投稿: M | 2007/01/25 12:26:13
ここにおじゃまするようになって、腹の底から楽しいです♪
投稿: 坂本 眞貴子 | 2007/01/25 12:24:06
ここにおじゃまするようになって、腹の底からたのしいです♪
投稿: 坂本 眞貴子 | 2007/01/25 12:19:15
僕は高卒でフリーターです
僕は十代の頃、勉強すると言うことを否定的にしか捉えることが出来ませんでした
それが今、二十代の終わりにさしかかって世の中が少し見渡せるようになたのか
トリビアみたいですが、知ることの喜びを感じられるようになりました
もし、十代の頃、自分の周りに学問の意味を教えてくれる人がいたなら
僕は受験というものを否定しなかったのですが
当時はバブル崩壊の頃で、様々なモノの価値観が曖昧でした
僕はただ社会を、自分とは相容れない世界というモノを否定し
恐らく、インテリと言われる人たちが作ったモノを否定し
その結果学問を否定しました
もっと早く茂木先生のような知の本質
学問の面白さを教えてくれる人に出会えていたらならと
(直接の面識はありませんが)
煮え切らない思いもあるのですが
でも、それよりも知の本質(とは言え僕が知っているのは初歩の初歩でしかも片寄っています)を知ることが出来た喜びで
今の僕はさらなる知の探求へ意欲を燃やす事が出来ています
情けないことに、僕は限られた情報源からしか自分の知を広げていくことが出来ません
(だから、茂木先生が面白いと言ったので小林秀雄の講演を最近聴いています)
これからも様々な分野の知を僕や同じような(恐らく先生的に知の本質を知らないモノ達も含め)思いで学問の本質を知らず
勉学を憎んでしまったりすらしている人々に伝えていって下さい
(バイト先で現役高校生と話をする機会が多いのですが、みな勉強を苦痛としか感じていませんでした。

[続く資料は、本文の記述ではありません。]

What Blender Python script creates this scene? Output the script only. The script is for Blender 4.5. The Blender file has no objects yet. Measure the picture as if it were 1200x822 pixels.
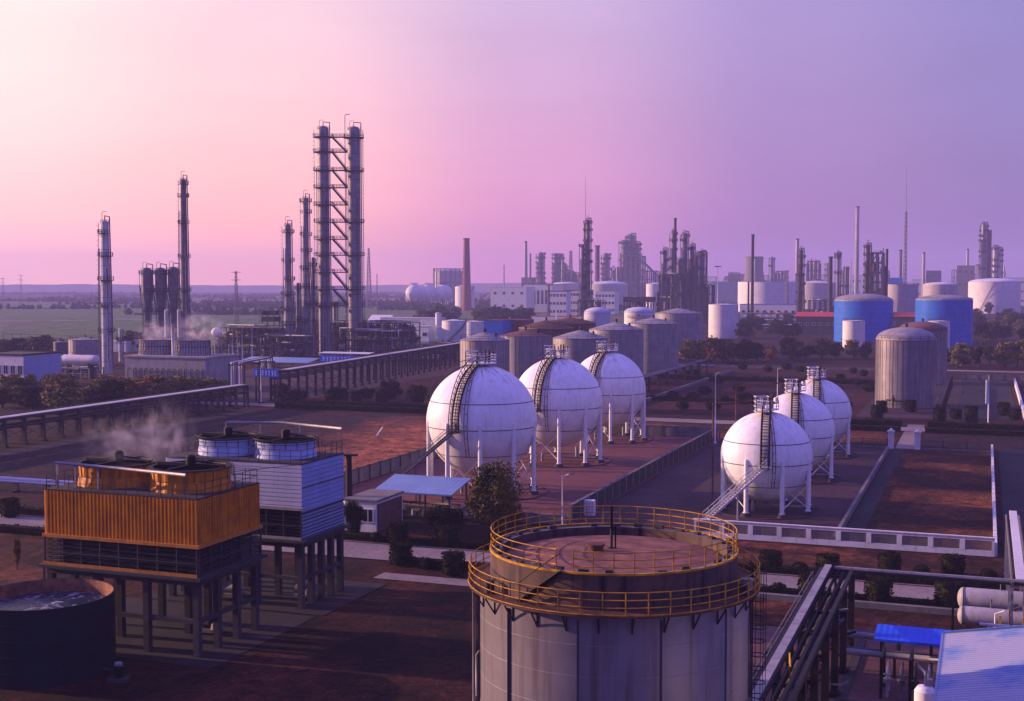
import bpy, math, random
from mathutils import Vector, Matrix
rnd = random.Random(7)
PI = math.pi
sc = bpy.context.scene
C = sc.collection
R_ = math.radians
# ---------------------------------------------------------------- camera geometry (used to read ground positions)
H, F, TH, AZ = 30.0, 1500.0, math.atan(79/1500), R_(20.3)
cA, sA = math.cos(AZ), math.sin(AZ)
def ray(u, v):
    dx = (u-600)/F; dz = -(v-411)/F
    return (dx, math.cos(TH)+dz*math.sin(TH), -math.sin(TH)+dz*math.cos(TH))
def gw(u, v, z=0):                      # ground point (world) seen at a pixel of the 1200x822 photo
    d = ray(u, v); t = (z-H)/d[2]; return (d[0]*t, d[1]*t)
def to_site(x, y): return (x*cA-y*sA, x*sA+y*cA)
def W(a, b): return (a*cA+b*sA, -a*sA+b*cA)      # plant grid -> world
def gs(u, v, z=0): return to_site(*gw(u, v, z))
def zat(y, v):
    d = ray(600, v); return H + y*d[2]/d[1]
def xat(u, y): return (u-600)/F*y*1.003
# ---------------------------------------------------------------- mesh builder
class MB:
    def __init__(s): s.v=[]; s.f=[]; s.m=[]; s.s=[]
    def face(s, idx, mi=0, sm=False): s.f.append(idx); s.m.append(mi); s.s.append(sm)
    def quad(s, a, b, c, d, mi=0):
        n=len(s.v); s.v += [a,b,c,d]; s.face((n,n+1,n+2,n+3), mi)
    def box(s, x0, y0, z0, x1, y1, z1, mi=0):
        n=len(s.v)
        s.v += [(x0,y0,z0),(x1,y0,z0),(x1,y1,z0),(x0,y1,z0),(x0,y0,z1),(x1,y0,z1),(x1,y1,z1),(x0,y1,z1)]
        for q in ((0,3,2,1),(4,5,6,7),(0,1,5,4),(1,2,6,5),(2,3,7,6),(3,0,4,7)): s.face(tuple(n+i for i in q), mi)
    def cbox(s, c, sx, sy, sz, mi=0): s.box(c[0]-sx/2,c[1]-sy/2,c[2]-sz/2,c[0]+sx/2,c[1]+sy/2,c[2]+sz/2,mi)
    def bar(s, p, q, w, h=None, mi=0):
        h = h or w
        p=Vector(p); q=Vector(q); d=(q-p)
        if d.length<1e-6: return
        d.normalize()
        up = Vector((0,0,1)) if abs(d.z)<.95 else Vector((0,1,0))
        sd = d.cross(up).normalized(); u2 = sd.cross(d)
        n=len(s.v)
        for e in (p,q):
            for a,b in ((-1,-1),(1,-1),(1,1),(-1,1)):
                s.v.append(tuple(e+sd*(a*w/2)+u2*(b*h/2)))
        for k in range(4): s.face((n+k,n+(k+1)%4,n+4+(k+1)%4,n+4+k), mi)
        s.face((n+3,n+2,n+1,n), mi); s.face((n+4,n+5,n+6,n+7), mi)
    def tube(s, pts, r, seg=6, mi=0, closed=False, r2=None):
        P=[Vector(p) for p in pts]; N=len(P); n0=len(s.v)
        sd=None
        for i,p in enumerate(P):
            if closed: d=(P[(i+1)%N]-P[i-1])
            else: d=(P[min(i+1,N-1)]-P[max(i-1,0)])
            d = d.normalized() if d.length>1e-9 else Vector((0,0,1))
            if sd is None:
                up = Vector((0,0,1)) if abs(d.z)<.9 else Vector((1,0,0))
                sd = d.cross(up).normalized()
            else:
                sd = (sd-d*sd.dot(d)); sd = sd.normalized() if sd.length>1e-6 else d.orthogonal().normalized()
            u2 = sd.cross(d)
            rr = r if r2 is None else r+(r2-r)*i/max(1,N-1)
            for k in range(seg):
                a=2*PI*k/seg; s.v.append(tuple(p+sd*(math.cos(a)*rr)+u2*(math.sin(a)*rr)))
        L = N if closed else N-1
        for i in range(L):
            j=(i+1)%N
            for k in range(seg):
                k2=(k+1)%seg
                s.face((n0+i*seg+k,n0+i*seg+k2,n0+j*seg+k2,n0+j*seg+k), mi, True)
        if not closed:
            s.face(tuple(n0+k for k in range(seg)), mi); s.face(tuple(n0+(N-1)*seg+k for k in reversed(range(seg))), mi)
    def lathe(s, prof, seg=32, c=(0,0,0), mi=0, share=False, a0=0, a1=2*PI, mis=None):
        full = abs(a1-a0-2*PI)<1e-6
        M = seg if full else seg+1
        def ringv(r,z):
            n=len(s.v)
            for k in range(M):
                a=a0+(a1-a0)*k/seg
                s.v.append((c[0]+r*math.cos(a),c[1]+r*math.sin(a),c[2]+z))
            return n
        prev=None
        for i in range(len(prof)-1):
            A = prev if (share and prev is not None) else ringv(*prof[i])
            B = ringv(*prof[i+1]); prev=B
            mm = mis[i] if mis else mi
            for k in range(seg):
                k2=(k+1)%M
                s.face((A+k,A+k2,B+k2,B+k), mm, True)
    def ring(s, r, z, t, seg=48, c=(0,0), mi=0, a0=0, a1=2*PI, sides=4):
        full=abs(a1-a0-2*PI)<1e-6
        pts=[(c[0]+r*math.cos(a0+(a1-a0)*k/seg),c[1]+r*math.sin(a0+(a1-a0)*k/seg),z) for k in range(seg if full else seg+1)]
        s.tube(pts,t,sides,mi,closed=full)
    def rail(s, r, z, h=1.1, n=24, t=.025, rails=2, c=(0,0), mi=0, a0=0, a1=2*PI, seg=None):
        seg=seg or max(12,int(n*1.5))
        full=abs(a1-a0-2*PI)<1e-6
        for k in range(n if full else n+1):
            a=a0+(a1-a0)*k/n
            x,y=c[0]+r*math.cos(a),c[1]+r*math.sin(a)
            s.bar((x,y,z),(x,y,z+h),t*2,t*2,mi)
        for j in range(rails): s.ring(r,z+h*(j+1)/rails,t,seg,c,mi,a0,a1)
    def rail_line(s, pts, h=1.1, step=1.5, t=.025, rails=2, mi=0):
        for p,q in zip(pts,pts[1:]):
            p=Vector(p);q=Vector(q);L=(q-p).length;n=max(1,int(L/step+.5))
            for k in range(n+1):
                e=p.lerp(q,k/n); s.bar(e,(e.x,e.y,e.z+h),t*2,t*2,mi)
            for j in range(rails):
                dz=Vector((0,0,h*(j+1)/rails)); s.bar(p+dz,q+dz,t*2,t*2,mi)
    def build(s, name, mats, parent=None, loc=None, rot=None):
        me=bpy.data.meshes.new(name); me.from_pydata(s.v,[],s.f)
        if not isinstance(mats,(list,tuple)): mats=[mats]
        for m in mats: me.materials.append(m)
        if s.f:
            me.polygons.foreach_set('material_index', s.m); me.polygons.foreach_set('use_smooth', s.s)
        me.update()
        o=bpy.data.objects.new(name,me); C.objects.link(o)
        if parent is not None: o.parent=parent
        if loc is not None: o.location=loc
        if rot is not None: o.rotation_euler=(0,0,rot)
        return o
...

それは僕がいくら学問の本質を伝えようとしても無駄で、それを僕はとても悲しく思うのです)
それではご健闘をお祈りしています
PS:東大での講義、難解でしたが分かるまで聞いてみようと思います
投稿: 後藤 裕 | 2007/01/25 10:06:23
いい話ですねえ。
投稿: 五十嵐茂 | 2007/01/25 9:02:53
やっぱり、茂木先生はすばらしい!!! 私は理解しています。
知を開かれたものにするために、出掛けられない人たちにも、音声ファイルを提供してくれていますし。
今まで、そんな革新的なことをやられている先生は知りません。
愛のある行為だと思っています。
だから、私はとても尊敬しています。(先日の東大のはまだ聞いていませんが)
夕べのコメント変だったのは、お許し下さい。
久々に赤のトレーナーを着て、引っ越しの荷作りをしていたら、
頭がへんてこになってしまったのです。